«Une passe à 3,7 millions !», s'amuse Lio |
Drôle de redressement fiscal
Le pouvoir est un formidable aphrodisiaque, selon les élus. Michel Charasse, ministre du budget entre 1988 et 1992, explique aux auteurs qu'il a fait face aux avances de la chanteuse Lio. Sauf qu'elle présente une version opposée. Elle raconte avoir obtenu un rendez-vous avec le ministre pour négocier son redressement fiscal de 3,7 millions de francs. Michel Charasse aurait tenu à lui montrer ses appartements privés, puis sa chambre. Où il lui aurait proposé, en vain, de lui « apprendre le baiser japonais ». « Une passe à 3,7 millions ! », s'amuse Lio. Le ministre dément. Sylvia Bourdon, ancienne reine du porno, fait un récit similaire. Venue négocier une dette, elle aurait entendu de la bouche de Michel Charasse : « T'es un mec ou quoi ? J'te plais pas ? J'chuis trop moche pour toi ? » Lui nie.
Le témoignage de Sylvia Bourdon
Une seconde audience chez Charasse s'avéra nécessaire pour finaliser la première subvention de Bercy. Je me présentai avec un blouson de cuir noir, les jambes gainées dans un étroit pantalon de la même couleur. Si mes souvenirs sont exacts, Charasse était assis derrière un vaste bureau Empire. Ses petites lunettes de lecture sur le bout du nez, il était affairé à signer une pile impressionnante de lettres, la mine sombre. Durant de longues minutes, je restai là, plantée au milieu de la vaste pièce, attendant que le ministre daigne remarquer ma présence. Enfin, il releva la tête et m'invita peu aimablement à m'asseoir en face de lui. Contrairement à notre première rencontre, son accueil était revêche. Je ne me laissai pas démonter par ce comportement imprévu et j'engageai la discussion sur les subventions.

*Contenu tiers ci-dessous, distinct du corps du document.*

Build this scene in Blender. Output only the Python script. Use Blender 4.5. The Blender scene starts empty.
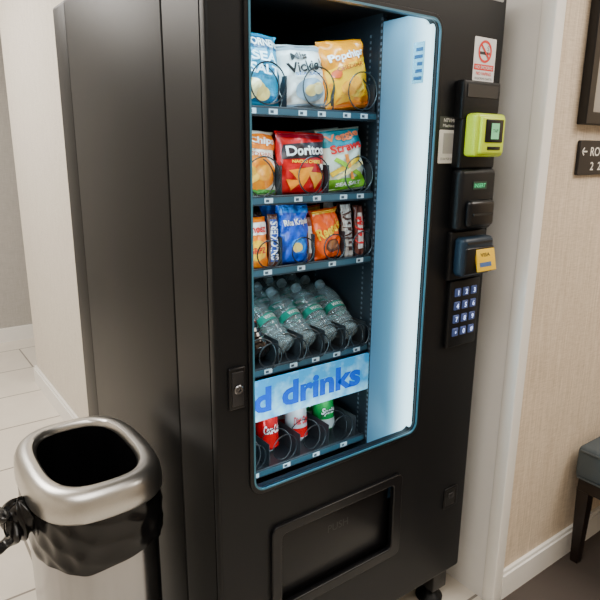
import bpy, math, random
from math import sin,cos,pi,radians
from mathutils import Vector,Matrix,Euler
random.seed(3)
SC=bpy.context.scene; COL=SC.collection
# ---------------------------------------------------------------- materials
_m={}
def M(col,rough=.5,metal=0.,emit=0.,bump=0.,scale=200.,var=.06,spec=.5,coat=0.,alpha=1.):
    k=(tuple(col),rough,metal,emit,bump,scale,var,spec,coat,alpha)
    if k in _m: return _m[k]
    m=bpy.data.materials.new('mat'); m.use_nodes=True; nt=m.node_tree; b=nt.nodes['Principled BSDF']
    tc=nt.nodes.new('ShaderNodeTexCoord'); n=nt.nodes.new('ShaderNodeTexNoise'); n.inputs['Scale'].default_value=scale; n.inputs['Detail'].default_value=3
    nt.links.new(tc.outputs['Object'],n.inputs['Vector'])
    mx=nt.nodes.new('ShaderNodeMix'); mx.data_type='RGBA'
    mx.inputs[6].default_value=(*[c*(1-var) for c in col],1); mx.inputs[7].default_value=(*[min(1,c*(1+var)) for c in col],1)
    nt.links.new(n.outputs['Fac'],mx.inputs[0]); nt.links.new(mx.outputs[2],b.inputs['Base Color'])
    b.inputs['Roughness'].default_value=rough; b.inputs['Metallic'].default_value=metal
    b.inputs['Specular IOR Level'].default_value=spec; b.inputs['Coat Weight'].default_value=coat; b.inputs['Alpha'].default_value=alpha
    if emit>0:
        b.inputs['Emission Color'].default_value=(*col,1); b.inputs['Emission Strength'].default_value=emit
    if bump>0:
        bp=nt.nodes.new('ShaderNodeBump'); bp.inputs['Strength'].default_value=bump; bp.inputs['Distance'].default_value=.002
        nt.links.new(n.outputs['Fac'],bp.inputs['Height']); nt.links.new(bp.outputs['Normal'],b.inputs['Normal'])
    _m[k]=m; return m
def wallpaper(c1,c2):
    m=bpy.data.materials.new('wallpaper'); m.use_nodes=True; nt=m.node_tree; b=nt.nodes['Principled BSDF']
    tc=nt.nodes.new('ShaderNodeTexCoord')
    def nz(sc,det):
        mp=nt.nodes.new('ShaderNodeMapping'); mp.inputs['Scale'].default_value=sc
        n=nt.nodes.new('ShaderNodeTexNoise'); n.inputs['Scale'].default_value=1; n.inputs['Detail'].default_value=det
        nt.links.new(tc.outputs['Object'],mp.inputs['Vector']); nt.links.new(mp.outputs['Vector'],n.inputs['Vector']); return n
    a=nz((380,380,10),3); h=nz((30,30,420),3)
    ad=nt.nodes.new('ShaderNodeMath'); ad.operation='MULTIPLY_ADD'; ad.inputs[1].default_value=1.4; nt.links.new(a.outputs['Fac'],ad.inputs[0]); nt.links.new(h.outputs['Fac'],ad.inputs[2])
    mr=nt.nodes.new('ShaderNodeMapRange'); mr.inputs[1].default_value=.85; mr.inputs[2].default_value=1.55; nt.links.new(ad.outputs[0],mr.inputs[0])
    mx=nt.nodes.new('ShaderNodeMix'); mx.data_type='RGBA'; mx.inputs[6].default_value=(*c1,1); mx.inputs[7].default_value=(*c2,1)
    nt.links.new(mr.outputs[0],mx.inputs[0]); nt.links.new(mx.outputs[2],b.inputs['Base Color']); b.inputs['Roughness'].default_value=.7
    bp=nt.nodes.new('ShaderNodeBump'); bp.inputs['Strength'].default_value=.15; bp.inputs['Distance'].default_value=.001
    nt.links.new(mr.outputs[0],bp.inputs['Height']); nt.links.new(bp.outputs['Normal'],b.inputs['Normal']); return m
def tilemat():
    m=bpy.data.materials.new('floor_tile'); m.use_nodes=True; nt=m.node_tree; b=nt.nodes['Principled BSDF']
    tc=nt.nodes.new('ShaderNodeTexCoord'); br=nt.nodes.new('ShaderNodeTexBrick')
    mp=nt.nodes.new('ShaderNodeMapping'); mp.inputs['Location'].default_value=(.1,.22,0)
    nt.links.new(tc.outputs['Object'],mp.inputs['Vector']); nt.links.new(mp.outputs['Vector'],br.inputs['Vector'])
    br.offset=.5; br.inputs['Scale'].default_value=1; br.inputs['Brick Width'].default_value=.9; br.inputs['Row Height'].default_value=.45
    br.inputs['Mortar Size'].default_value=.005; br.inputs['Mortar Smooth'].default_value=.1
    n=nt.nodes.new('ShaderNodeTexNoise'); n.inputs['Scale'].default_value=6; n.inputs['Detail'].default_value=6
    nt.links.new(tc.outputs['Object'],n.inputs['Vector'])
    mx=nt.nodes.new('ShaderNodeMix'); mx.data_type='RGBA'; mx.inputs[6].default_value=(.64,.58,.50,1); mx.inputs[7].default_value=(.78,.73,.65,1)
    nt.links.new(n.outputs['Fac'],mx.inputs[0]); nt.links.new(mx.outputs[2],br.inputs['Color1']); nt.links.new(mx.outputs[2],br.inputs['Color2'])
    br.inputs['Mortar'].default_value=(.24,.21,.18,1)
    nt.links.new(br.outputs['Color'],b.inputs['Base Color']); b.inputs['Roughness'].default_value=.28; return m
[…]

Brusquement il se leva, ôta ses lunettes, fit le tour du meuble Empire et vint caler son fessier de ministre sur le bord du bureau en me dévisageant. "Vous en avez un beau blouson!" lança-t-il d'un ton badin. C'était tellement inattendu que je balbutiai: "Euh... oui. Ce sont des amis qui les fabriquent.
- Alors, qu'est-ce qu'on fait maintenant?" De plus en plus surprise, je repris mon sang-froid et lui répondis que nous devrions aborder le sujet de ma subvention. Il rétorqua brusquement, en me tutoyant: "Ben alors, ton copain Dumas m'a raconté des histoires! T'es un mec ou quoi? J'te plais pas? J'chuis trop moche pour toi?"
Que répondre à un ministre qui n'est pas l'Apollon du Belvédère et qui essaie de profiter de la situation?
Je me rappelle avoir bredouillé, gênée, que chacun avait son charme, mais que nous étions ici pour évoquer la subvention qui devait m'être attribuée. Il se remit debout, visiblement contrarié, et retourna s'asseoir à sa place de ministre pour parler du dossier. J'étais mal à l'aise. L'audience terminée, Charasse m'accompagna jusqu'à la porte et frôla de la main le cuir de mon blouson. En connaisseur, apparemment, il me lança une dernière fois: "C'est de la bonne qualité en plus!" Dumas avait dû, tel que je le connaissais, évoquer le sujet du sexe avec son collègue.